═════ Data provided ═════

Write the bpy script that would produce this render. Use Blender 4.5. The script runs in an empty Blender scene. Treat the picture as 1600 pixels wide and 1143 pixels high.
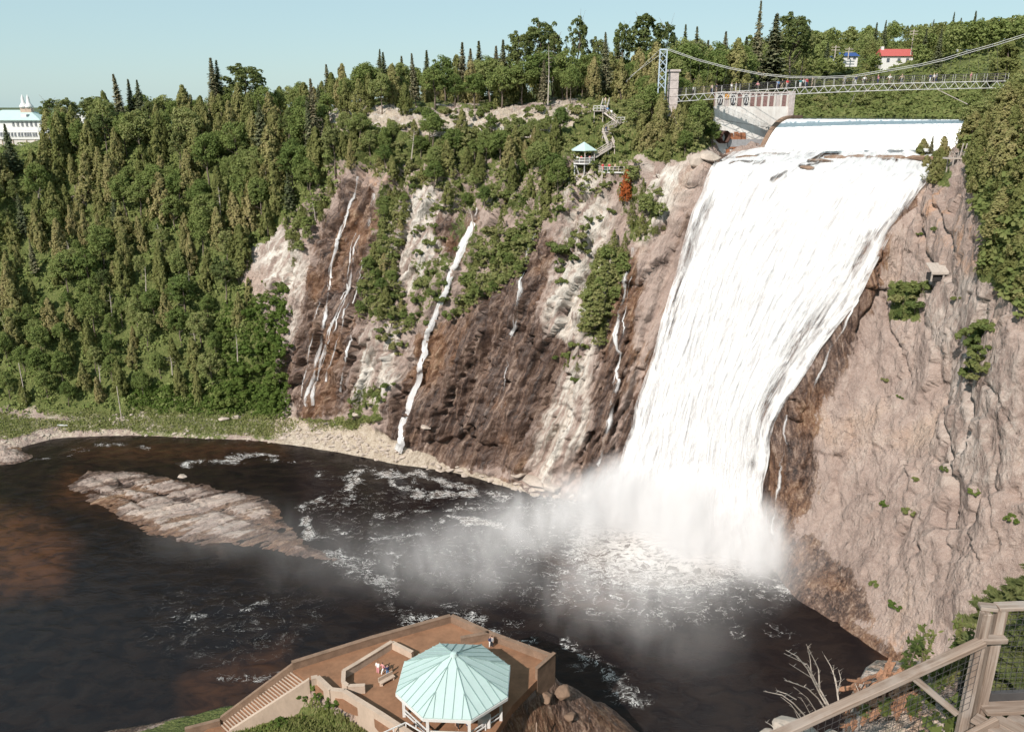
import bpy, bmesh, math, random
import numpy as np
from mathutils import Vector, Matrix
from mathutils.bvhtree import BVHTree

random.seed(7); rng = np.random.default_rng(7)
S = bpy.context.scene
COL = S.collection
R = math.radians

# ------------------------------------------------------------------ camera, sky, sun, exposure
CAM_Z, PITCH, FPX = 85.0, R(18.0), 1250.0
cd = bpy.data.cameras.new('camera'); cam = bpy.data.objects.new('camera', cd); COL.objects.link(cam)
cd.sensor_width = 36.0; cd.sensor_fit = 'HORIZONTAL'; cd.lens = FPX/1600*36.0
cd.clip_start = 0.1; cd.clip_end = 20000
cam.location = (0, 0, CAM_Z); cam.rotation_euler = (R(90)-PITCH, 0, 0)
S.camera = cam
SUN_DIR = Vector((-0.50, -0.80, 0.74)).normalized()        # towards the sun
w = bpy.data.worlds.new('World'); S.world = w; w.use_nodes = True
nt = w.node_tree; nt.nodes.clear()
sky = nt.nodes.new('ShaderNodeTexSky'); sky.sky_type = 'NISHITA'; sky.sun_disc = False
sky.sun_elevation = math.asin(SUN_DIR.z); sky.sun_rotation = math.atan2(SUN_DIR.x, SUN_DIR.y)
sky.air_density = 1.0; sky.dust_density = .6; sky.ozone_density = 2.0; sky.altitude = 100
tint = nt.nodes.new('ShaderNodeMix'); tint.data_type = 'RGBA'; tint.blend_type = 'MIX'; tint.inputs[0].default_value = .72
tint.inputs[7].default_value = (3.5, 4.95, 5.2, 1)
bg = nt.nodes.new('ShaderNodeBackground'); bg.inputs[1].default_value = 0.105
wo = nt.nodes.new('ShaderNodeOutputWorld')
nt.links.new(sky.outputs[0], tint.inputs[6]); nt.links.new(tint.outputs[2], bg.inputs[0]); nt.links.new(bg.outputs[0], wo.inputs[0])
sl = bpy.data.lights.new('sun', 'SUN'); sl.energy = 4.4; sl.angle = R(0.5); sl.color = (1.0, 0.93, 0.85)
so = bpy.data.objects.new('sun', sl); COL.objects.link(so)
so.rotation_euler = (-SUN_DIR).to_track_quat('-Z', 'Y').to_euler(); so.location = (-60, -100, 200)
S.view_settings.view_transform = 'Standard'; S.view_settings.look = 'None'
S.view_settings.exposure = 0.40; S.view_settings.gamma = 1.0; S.view_settings.use_curve_mapping = False
S.render.engine = 'CYCLES'
S.cycles.use_denoising = True; S.cycles.use_adaptive_sampling = True; S.cycles.adaptive_threshold = .04
try: S.cycles.denoiser = 'OPENIMAGEDENOISE'
except Exception: pass
S.cycles.max_bounces = 6; S.cycles.diffuse_bounces = 2; S.cycles.glossy_bounces = 2; S.cycles.transmission_bounces = 2
S.cycles.transparent_max_bounces = 12; S.cycles.volume_bounces = 1
S.cycles.volume_step_rate = .6; S.cycles.volume_max_steps = 64

# ------------------------------------------------------------------ pixel <-> world
def ray(px, py):
    dx = (px-800)/FPX; dy = (571.5-py)/FPX
    return Vector((dx, math.cos(PITCH)+dy*math.sin(PITCH), -math.sin(PITCH)+dy*math.cos(PITCH)))
def at(px, py, Y):
    d = ray(px, py); return Vector((0, 0, CAM_Z)) + d*(Y/d.y)
def atz(px, py, z):
    d = ray(px, py); return Vector((0, 0, CAM_Z)) + d*((z-CAM_Z)/d.z)
def proj(P):
    P = np.asarray(P, float)
    x = P[..., 0]; y = P[..., 1]; z = P[..., 2]-CAM_Z
    c, s = math.cos(PITCH), math.sin(PITCH)
    dep = y*c - z*s; up = y*s + z*c
    dep = np.where(dep < 0.1, 0.1, dep)
    return 800+FPX*x/dep, 571.5-FPX*up/dep

# ------------------------------------------------------------------ numpy noise
def _h(ix, iy, iz, seed):
    n = (ix.astype(np.int64)*374761393 + iy.astype(np.int64)*668265263 + iz.astype(np.int64)*2147483647 + seed*1274126177) & 0xffffffff
    n = ((n ^ (n >> 13))*1274126177) & 0xffffffff
    n = ((n ^ (n >> 16))*2246822519) & 0xffffffff
    return ((n ^ (n >> 15)) & 0xffffff)/float(0xffffff)
def vnoise(P, seed=0):
    P = np.asarray(P, float); i = np.floor(P).astype(np.int64); f = P-i; f = f*f*f*(f*(f*6-15)+10)
    r = 0
    for a in (0, 1):
        wx = f[..., 0] if a else 1-f[..., 0]
        for b in (0, 1):
            wy = f[..., 1] if b else 1-f[..., 1]
            for c in (0, 1):
                wz = f[..., 2] if c else 1-f[..., 2]
                r = r + wx*wy*wz*_h(i[..., 0]+a, i[..., 1]+b, i[..., 2]+c, seed)
    return r*2-1
def fbm(P, o=4, seed=0, lac=2.03, g=0.5):
    P = np.asarray(P, float); r = 0; a = 1; t = 0
    for k in range(o):
        r = r + a*vnoise(P, seed+k*17); t += a; a *= g; P = P*lac + 13.7
    return r/t
def ridged(P, o=4, seed=0):
    P = np.asarray(P, float); r = 0; a = 1; t = 0
    for k in range(o):
        r = r + a*(1-np.abs(vnoise(P, seed+k*17))*2); t += a; a *= .5; P = P*2.07 + 5.3
    return r/t
def worley(P, seed=0):
    P = np.asarray(P, float); i = np.floor(P).astype(np.int64)
    f1 = np.full(P.shape[:-1], 9.0); f2 = f1.copy(); idv = np.zeros_like(f1)
    for a in (-1, 0, 1):
        for b in (-1, 0, 1):
            for c in (-1, 0, 1):
                jx, jy, jz = i[..., 0]+a, i[..., 1]+b, i[..., 2]+c
                dx = jx+_h(jx, jy, jz, seed)-P[..., 0]; dy = jy+_h(jx, jy, jz, seed+1)-P[..., 1]; dz = jz+_h(jx, jy, jz, seed+2)-P[..., 2]
                d = np.sqrt(dx*dx+dy*dy+dz*dz); near = d < f1
                f2 = np.where(near, f1, np.minimum(f2, d)); idv = np.where(near, _h(jx, jy, jz, seed+3), idv); f1 = np.where(near, d, f1)
    return f1, f2, idv
def facet(P, seed=0):
    """cells that are each a tilted plane: (height about -.5...5, groove mask)"""
    P = np.asarray(P, float); i = np.floor(P).astype(np.int64)
    f1 = np.full(P.shape[:-1], 9.0); f2 = f1.copy(); val = np.zeros_like(f1)
    for a in (-1, 0, 1):
        for b in (-1, 0, 1):
            for c in (-1, 0, 1):
                jx, jy, jz = i[..., 0]+a, i[..., 1]+b, i[..., 2]+c
                h0 = _h(jx, jy, jz, seed); h1 = _h(jx, jy, jz, seed+1); h2 = _h(jx, jy, jz, seed+2)
                dx = jx+h0-P[..., 0]; dy = jy+h1-P[..., 1]; dz = jz+h2-P[..., 2]
                d = np.sqrt(dx*dx+dy*dy+dz*dz); near = d < f1
                v = (_h(jx, jy, jz, seed+3)-.5)*.8 + ((h1*7.31 % 1)-.5)*dx*1.6 + ((h2*5.77 % 1)-.5)*dy*1.6 + ((h0*9.13 % 1)-.65)*dz*1.6
                f2 = np.where(near, f1, np.minimum(f2, d)); val = np.where(near, v, val); f1 = np.where(near, d, f1)
    return val, sstep(.10, 0, f2-f1)
def sstep(a, b, x):
    t = np.clip((x-a)/(b-a), 0, 1); return t*t*(3-2*t)
def polysd(px, py, poly):                                   # signed distance in px, negative inside
    x = np.asarray(px, float); y = np.asarray(py, float); d = np.full(x.shape, 1e9); ins = np.zeros(x.shape, bool)
    n = len(poly)
    for k in range(n):
        x0, y0 = poly[k]; x1, y1 = poly[(k+1) % n]
        ex, ey = x1-x0, y1-y0; t = np.clip(((x-x0)*ex+(y-y0)*ey)/(ex*ex+ey*ey+1e-9), 0, 1)
        d = np.minimum(d, np.hypot(x-x0-t*ex, y-y0-t*ey))
        cond = ((y0 > y) != (y1 > y)) & (x < (x1-x0)*(y-y0)/((y1-y0) if y1 != y0 else 1e-9)+x0)
        ins ^= cond
    return np.where(ins, -d, d)
def linedist(px, py, pts):
    x = np.asarray(px, float); y = np.asarray(py, float); d = np.full(x.shape, 1e9)
    for (x0, y0), (x1, y1) in zip(pts[:-1], pts[1:]):
        ex, ey = x1-x0, y1-y0; t = np.clip(((x-x0)*ex+(y-y0)*ey)/(ex*ex+ey*ey+1e-9), 0, 1)
        d = np.minimum(d, np.hypot(x-x0-t*ex, y-y0-t*ey))
    return d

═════

**Brief**: Take the lines from the start of the material to the line with "R = math.radians", both included, and transcribe them exactly without the pictures.

**Task result**:
Write the bpy script that would produce this render. Use Blender 4.5. The script runs in an empty Blender scene. Treat the picture as 1600 pixels wide and 1143 pixels high.
import bpy, bmesh, math, random
import numpy as np
from mathutils import Vector, Matrix
from mathutils.bvhtree import BVHTree

random.seed(7); rng = np.random.default_rng(7)
S = bpy.context.scene
COL = S.collection
R = math.radians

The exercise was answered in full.